Obama leaves unfunded transportation mandate under pillow...

…in the hopes of finding $556,000,000,000 under it the next day.

No, it’s a legitimate analogy.  The National Journal has looked over the President’s proposed transportation bill (public link), and noted this (subscription only):


Obama wants $53 billion over six years for a high-speed rail program, $8 billion in fiscal year 2012, and he wants $50 billion this year to jump-start large infrastructure projects. The administration is proposing $336 billion over six years for roads and bridges, a 48 percent increase from the previous authorization. It wants $30 billion for an “infrastructure bank” to select and fund large projects on a competitive basis.

Where does the money come from? [Transportation Secretary Ray] LaHood deflected that query. “We’ll work with Congress on this, on the pay-for,” he said.

In other words, they don’t know where the money will come from.

OK, here are the parameters of the problem, as the National Journal is providing them: the people who are into surface transportation say that we need about $300,000,000,000 over six years to keep them maintained properly.  That number is almost certainly inflated, because those kinds of  numbers almost certainly are.  It’s also estimated by the Journal that the Republicans are going to squeeze existing funds and adjust agreements to find about $150,000,000,000 to pay for it; that number is almost certainly inflated, too.  In short, in pure back-of-the-envelope terms it looks like we are currently able to fund about roughly half of the bare minimum of our transportation infrastructure needs without needing to get more money from somewhere.


And the President (in the form of the Department of Transportation) is silent on where the rest of the money is going to come from.  But he wants it!  And high speed rail (NO.) and a slush fund for infrastructure projects (NO.) and an infrastructure bank (NO.) and a bunch of other sources of largess that can be tapped for, frankly, their political value.  However, this is not the 111th Congress, which was happy to throw the President his cut while they got on with looting the Treasury; this is the 112th Congress, whose House is run by people who campaigned and won on a platform of Don’t spend money that we don’t have, you idjits. And the cupboard is bare.  Also: there are no supernatural creatures flitting around that can provide the government with magical money that never, ever causes inflation when it is unceremoniously dropped into the economy with no warning.  I know that his advisers think that there are, but there aren’t.  So now is the time for tough choices.

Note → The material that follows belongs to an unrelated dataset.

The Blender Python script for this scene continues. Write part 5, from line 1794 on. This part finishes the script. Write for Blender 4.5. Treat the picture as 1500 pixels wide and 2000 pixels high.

In other words: if the President wants to fully fund the roads, he needs to tell Congress which of his pet domestic policies he’s prepared to cut in exchange.  And if Obama refuses to cut any of those domestic policies – which would mean that the President would consider all of them to be more important than keeping the roads functional – well, that tells us something that we probably didn’t want to know, but do need to know, about the competence and maturity level of the executive branch right now.